A Genève, la Haute école d’art et de design (HEAD) a osé le grand écart. Dans un souci d’expérimentation et de confrontation au réel, l’école met depuis quelques années sa créativité et son savoir-faire au service de causes sociales, comme la lutte contre l’analphabétisme ou le droit d’asile. La HEAD compte également plusieurs associations parmi ses partenaires. En misant sur l’ouverture, la HEAD vise à confronter les étudiants à la réalité tout en leur laissant une liberté de choix.

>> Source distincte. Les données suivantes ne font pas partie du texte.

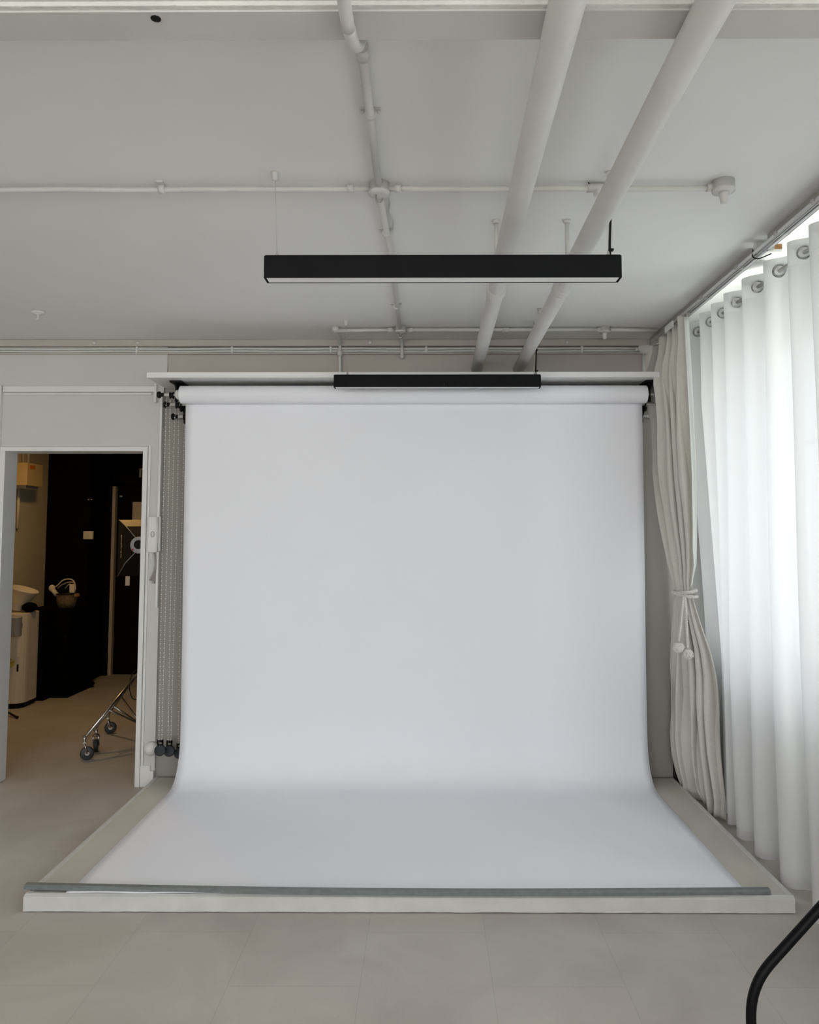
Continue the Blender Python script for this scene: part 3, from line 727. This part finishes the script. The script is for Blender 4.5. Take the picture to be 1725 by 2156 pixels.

Une réponse à des questions fondamentales

Selon Nicolas Nova, chercheur, auteur et enseignant à la Haute école d’art et de design de Genève (HEAD), «les designers ont toujours eu un intérêt à penser des modes sociaux, de vie ou d’interactions. Cela existe depuis très longtemps. Ce qui change, en revanche, c’est la reconnaissance quant aux capacités d’intervention des designers de choisir une forme d’expression pour répondre à une vision de la société. À cela s’ajoute la démocratisation du design qui a attiré de nouveaux acteurs comme les entreprises privées, les ONG ou des institutions publiques.»
On pense notamment aux travaux de Matali Crasset à la Bibliothèque de la Cité, à Genève. 

Matalie Crasset
Matalie Crasset © Bibliothèque de la Cité

 

Dans le cadre de la rénovation de la bibliothèque en 2015, la designer française, formée par le «starchitecte» et designer français Philippe Starck, a repensé complètement le lieu en fonction des thématiques qui lui sont chères: la transmission, la diffusion et l’accessibilité de la culture pour tous, l’avènement du numérique… Un travail de longue haleine mené étroitement avec la collectivité locale, des architectes, les associations et les habitants du quartier. 

Matalie Crasset
Matalie Crasset © Bibliothèque de la Cité

 

Le design change à nouveau de visage parce que les enjeux de la qualité de vie ont changé. L’intérêt des designers se portent désormais sur des problèmes fondamentaux, suivant une tendance qui vise à réduire le nombre d’objets plutôt que d’en créer de nouveaux. L’émancipation du design social n’est donc pas le fruit du hasard. Elle esquisse le futur de la discipline tout en faisant taire les mauvaises langues qui n’y voyaient pas plus qu’un terme générique. Il s’agit une évolution. Une de plus.